Cette attitude contraste fortement avec les attentes des employés et de l'administrateur provisoire, qui cherchent à obtenir des indemnités pour les salariés. Dirk Pehl a tenté de rassurer en indiquant qu'il n'y avait pas d'obstacle juridique à l'octroi d'indemnités, mais l'absence de dialogue avec la direction de BBS complique les démarches. Les 270 employés de l'entreprise se retrouvent ainsi dans une situation d'incertitude totale, à la merci des décisions (ou non-décisions) de leurs supérieurs.

 

BBS : un cas d'école des échecs industriels en Allemagne ?

L'histoire récente de BBS pourrait être interprétée comme un microcosme des difficultés plus larges rencontrées par l'industrie automobile allemande. Alors que d'autres géants du secteur, tels que Volkswagen, Mercedes-Benz, ou BMW, font face à des défis liés à la transition vers l'électromobilité et aux pressions environnementales, BBS semble être le symbole d'une industrie qui peine à s'adapter aux nouvelles réalités du marché.

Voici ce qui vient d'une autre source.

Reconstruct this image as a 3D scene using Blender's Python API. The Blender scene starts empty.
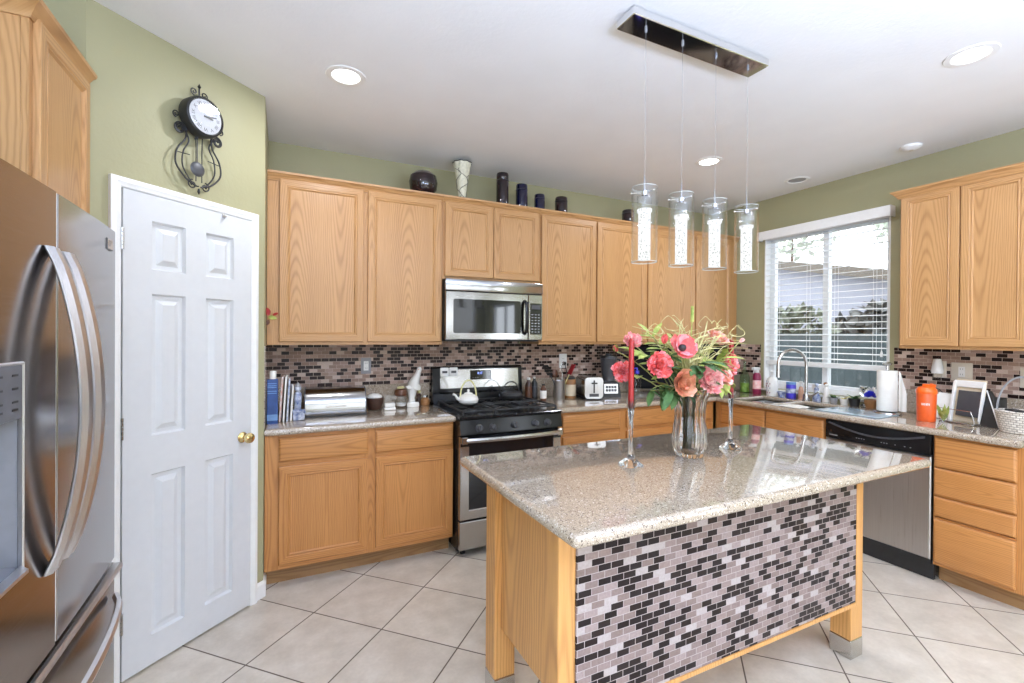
import bpy, bmesh, math, random
from mathutils import Matrix, Vector
PI = math.pi
random.seed(7)
C = bpy.context.scene.collection
SC = bpy.context.scene

# ------------------------------------------------------------------ camera, world, exposure
cd = bpy.data.cameras.new('camera'); cam = bpy.data.objects.new('camera', cd); C.objects.link(cam); SC.camera = cam
def set_camera():
    th, roll, pit = math.radians(26.018), 0.0070, math.radians(.2546)
    R0 = Vector((math.cos(th), -math.sin(th), 0)); D0 = Vector((math.sin(th), math.cos(th), 0)); U0 = Vector((0, 0, 1))
    D = D0*math.cos(pit) - U0*math.sin(pit); U = U0*math.cos(pit) + D0*math.sin(pit)
    R = R0*math.cos(roll) + U*math.sin(roll); Un = U*math.cos(roll) - R0*math.sin(roll)
    m = Matrix.Identity(4)
    for i in range(3):
        m[i][0] = R[i]; m[i][1] = Un[i]; m[i][2] = -D[i]
    m[2][3] = 1.444
    cam.matrix_world = m
set_camera()
cd.sensor_width = 36; cd.lens = 467.8/1024*36; cd.shift_y = -4.0/1024; cd.clip_start = .02
vs = SC.view_settings
vs.view_transform = 'Standard'; vs.look = 'None'; vs.gamma = 1; vs.use_curve_mapping = False
vs.exposure = 0.19
SC.cycles.use_denoising = True
SC.cycles.max_bounces = 10; SC.cycles.diffuse_bounces = 5; SC.cycles.glossy_bounces = 5
SC.cycles.transmission_bounces = 10; SC.cycles.transparent_max_bounces = 24
SC.cycles.sample_clamp_indirect = 6
SC.cycles.caustics_reflective = False; SC.cycles.caustics_refractive = False

wd = bpy.data.worlds.new('world'); SC.world = wd; wd.use_nodes = True
_bg = wd.node_tree.nodes['Background']
_bg.inputs[0].default_value = (0.90, 0.95, 1.0, 1); _bg.inputs[1].default_value = 3.0

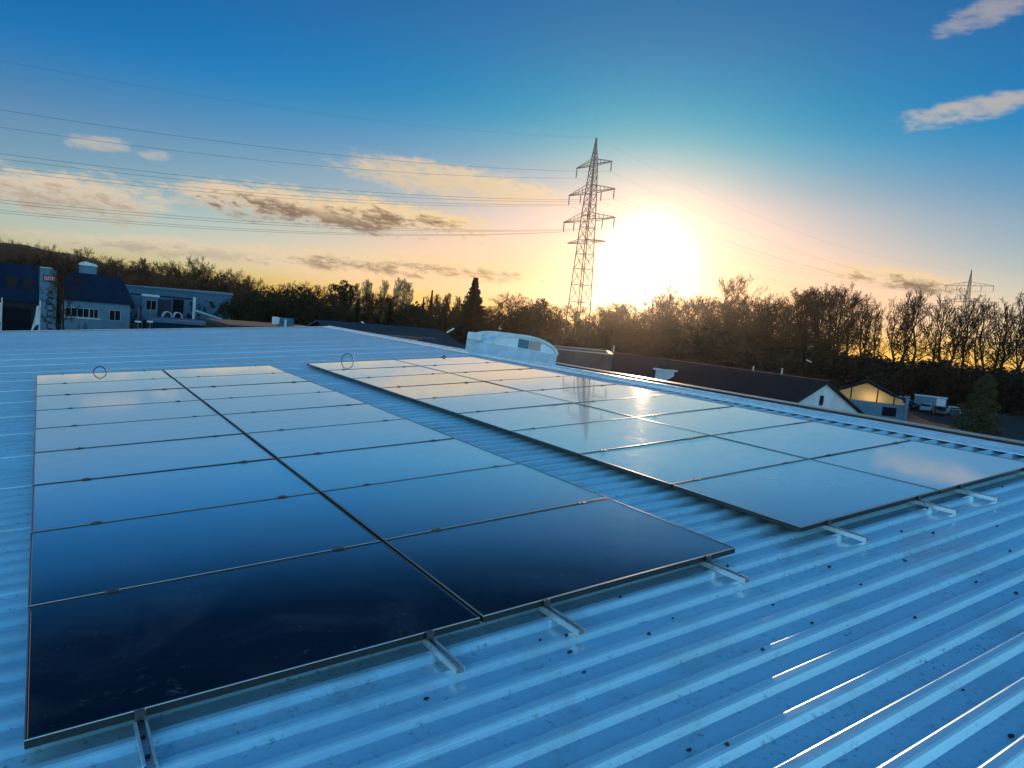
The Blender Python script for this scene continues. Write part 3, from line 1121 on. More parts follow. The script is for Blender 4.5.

Les répercussions de la faillite de BBS pourraient également avoir des conséquences plus larges. Le marché des jantes, bien qu'étant un segment de niche, est crucial pour l'image et la performance des véhicules. Si BBS venait à disparaître ou à être démantelée, cela laisserait un vide sur le marché, ouvrant la porte à des concurrents, potentiellement étrangers, pour s'emparer de cette part de marché.

 

Le rôle des équipementiers dans l'industrie automobile : des victimes ou des acteurs mal avisés ?

Il est tentant de voir BBS comme une victime des circonstances économiques et des bouleversements technologiques. Pourtant, il serait naïf de ne pas voir les responsabilités internes qui ont conduit à cette situation. La gestion erratique, les choix stratégiques discutables, et le manque de vision à long terme ont contribué à précipiter la chute de cette entreprise emblématique.

La situation de BBS soulève également des questions sur le rôle des équipementiers dans l'industrie automobile. Ces acteurs, souvent en deuxième ligne par rapport aux constructeurs automobiles, jouent pourtant un rôle crucial dans la chaîne de valeur. Leur capacité à innover, à s'adapter aux nouvelles tendances, et à maintenir des relations solides avec les constructeurs est essentielle à leur survie. Dans le cas de BBS, l'incapacité à répondre à ces défis semble avoir été fatale.

 

Une issue incertaine : vers un rachat ou une disparition pure et simple ?

Alors que l'administrateur provisoire tente de naviguer dans les eaux troubles de l'insolvabilité, l'avenir de BBS reste incertain. Le silence de la direction, combiné à l'incapacité de l'entreprise à stabiliser ses finances, laisse peu d'espoir pour une reprise rapide de l'activité. Si un repreneur n'est pas trouvé rapidement, il est probable que BBS disparaisse du paysage automobile, laissant derrière elle un héritage à la fois glorieux et tragique.

 

La situation de BBS est un rappel brutal des réalités économiques qui frappent l'industrie automobile. Loin d'être un cas isolé, elle illustre les défis auxquels sont confrontés les équipementiers, entre pressions financières, innovations technologiques, et relations complexes avec les constructeurs. À moins d'un miracle, BBS pourrait bien être une nouvelle victime de la consolidation qui s'opère dans le secteur, une consolidation où seuls les plus forts et les plus visionnaires survivront.